Now, we were hardly in a residential neighborhood. In fact, I believe this street we were sitting on bordered a cemetery on one side and some kind of warehouse or warehouse-looking, low-rent motel on the other. As we sat at the light (one of those overly-long stops out in suburbia that makes absolutely no sense), a cop made a left and drove past the Honda and myself in the opposite direction. I watched as he drove by, always self-conscious that I am somehow violating some Jersey law by just sitting there in a blue SUV. When I was sufficiently sure he wasn’t going to stop and bust me for trafficking in methamphetamine or chewing gum after 10 PM (there are some weird laws in this state), I focused my attention back on the red light in front of me.

Suddenly, in my rearview I caught site of flashing red lights and white reverse indicators. I looked back over my shoulder only to see the cop reversing back down the street right towards me. I started to go over everything in my mind that I could have possibly done. Maybe… and before I could even think of anything, he was by me and screeching to a halt beside our buddy in the Civic.

The cop leaned his head out of the window, extended his arm, made a pincher out of his forefinger and his thumb, and slowly twisted his wrist counterclockwise. The awful Spice Girls racket streaming out of Mr. Danceteria’s window was squelched in an instant. The sound of crickets mixed with the soft putt-putt of the pillowy white smoke trailing out of his exhaust pipe.
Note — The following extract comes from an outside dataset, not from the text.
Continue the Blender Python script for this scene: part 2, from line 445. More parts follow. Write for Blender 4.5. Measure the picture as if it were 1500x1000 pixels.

The cop pulled his appendage back into his car, zipped up his window and slowly rolled away.

Listening to the trooper’s tires crush tiny pebbles beneath their mass, I realized that I had seen suburban justice in action. No longer was the enemy a knife-wielding subway pusher, or a suicidal, PCP-crazed lunatic with a hostage, but a tasteless, Euro-trash music listening economy sedan owner. This is the land where firemen actually pull cats out of trees. This is the land where the most serious call for cops in a given month is busting up a teenage basement party after the neighbor complains about “that damn hippity-hop music these kids are always playing.”

It’s not that I’m disparaging anything that our law enforcement professionals do, but with the whole 9/11 anniversary coming up soon, it’s been on my mind. It’s just shocking the priorities that exist depending on where you are.